Crimes have consequences, even for geniuses

Open-access people, meet the copyright laws. Much has been written about Aaron Swartz, the computer genius who killed himself after being charged with a variety of cybercrimes. Some ardent friends accuse the Massachusetts Institute of Technology of having cruelly called in the police to deal with him.

By then, MIT had foiled multiple attempts to illegally download academic journals and realized that someone had broken in to a wire closet to achieve the same end. MIT security analysts had also detected activity from China on the netbook being used, making them extra wary.

MIT had no idea who it was at the time — not that this should have made a difference. But some Swartz defenders argue that the tech prodigy rated special treatment.

“When I was at MIT, if someone went to hack the system, say by downloading databases to play with them, (he) might be called a hero, get a degree, and start a computer company. But they called the cops on him. Cops,” said an apparently shocked Brewster Kahle, founder of the Internet Archive digital library.
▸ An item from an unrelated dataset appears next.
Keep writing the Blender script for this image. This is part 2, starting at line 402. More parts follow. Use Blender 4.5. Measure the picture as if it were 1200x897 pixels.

The infantilizing culture of academia has led some university wards to expect leniency when they misbehave. In any case, Swartz wasn’t playing with databases. He was trying to strip them of their economic value. Also, for the record, he was not an MIT student. He was a 26-year-old with a fellowship at Harvard. And if he had been an undergrad, so what? MIT isn’t day care.

Swartz’s mission was to “liberate” the databases owned by JSTOR, a nonprofit subscription service selling access to academic journals. Many open-access agitators hold that JSTOR has no right to charge money for its wares, copyright law notwithstanding. Odd that some of his most vocal defenders are book authors dependent on copyright protection for their livelihoods.

Aha, they rationalize, the professors, unlike them, are paid by the universities, so ripping off this material doesn’t hurt the creators. Two problems with that. One is that it’s still copyrighted. And by the way, academic journals cost money to produce.

The other problem is that JSTOR does enhance the professors’ income in indirect ways. Publishing in peer-reviewed academic journals provides a basis for promotions and funding. Of course, there’s nothing stopping the scholars from bypassing the academic journal system and putting their papers online for free. But then they’d be competing for credibility with a zillion blogs and the Drudge Report.

Let me confess that I’ve shared the frustration of hitting against JSTOR’s pay wall when trying to obtain an academic article online. I want it for nothing. Who doesn’t? If the cyber-innovators can come up with a new ecosystem for freely disseminating peer-reviewed scholarly articles, thereby bypassing JSTOR — and without stomping on anyone’s intellectual property rights — more power to them.

Swartz was clearly engaging in an act of civil disobedience. He tragically lacked the emotional toughness to accept its consequences. Or he assumed that an esteemed member of the Cambridge tech community would float above them.

JSTOR officials were so enraged at the attack that they blocked MIT’s access to its database for a few days, while lashing out at MIT, according to news reports. But on learning who it was, JSTOR decided not to pursue the case. As another sop to the free-culture community, it opened some of its archives for free reading.

MIT has maintained more dignity. It expressed sadness for Swartz’s death and started an investigation of what happened, but thus far it has not apologized. And should not. The school is full of young geniuses with outsized ideas of their specialness. MIT is doing them a favor by making clear that serious crimes against property could bring in the cops.